Commentary by Jon Roland

While I generally concur in the decision and opinions in this case, it is with a caution. In recogizing a right to have the state provide counsel, it did not go far enough, because it did not specify that the counsel must be the choice of the accused, and not of the judge. This case was not as long a step forward as many civil libertarians would like to think. It opened the door further to an abuse that was already apparent, the practice of providing indigent defendants in criminal cases with lawyers, often poorly prepared and poorly paid, often over the objections of the accused, from a pool of public defenders under the control of the courts and prone to be more representative of the interests of the government than of their client. The result has too often been the conviction of innocent persons, who are often persuaded by their court-appointed lawyers to plead to a lesser offense, even when they are totally innocent, or to have such counsel offer inadequate defense. This has further led to more litigation arising from claims of inadequate representation.
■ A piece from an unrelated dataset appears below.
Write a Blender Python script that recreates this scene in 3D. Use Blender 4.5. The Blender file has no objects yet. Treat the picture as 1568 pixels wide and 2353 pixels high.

It has also led to the widespread practice of public defenders trading a conviction of one of their clients on a greater charge for a lesser charge against another client, without disclosure of such negotiations to either client.

The precedent set in this case will not be complete until it is followed by one that establishes the right of the accused to counsel of his choice, and to have such counsel compensated at a level sufficient to enable him to have of choice of competent counsel who will represent him and not the government.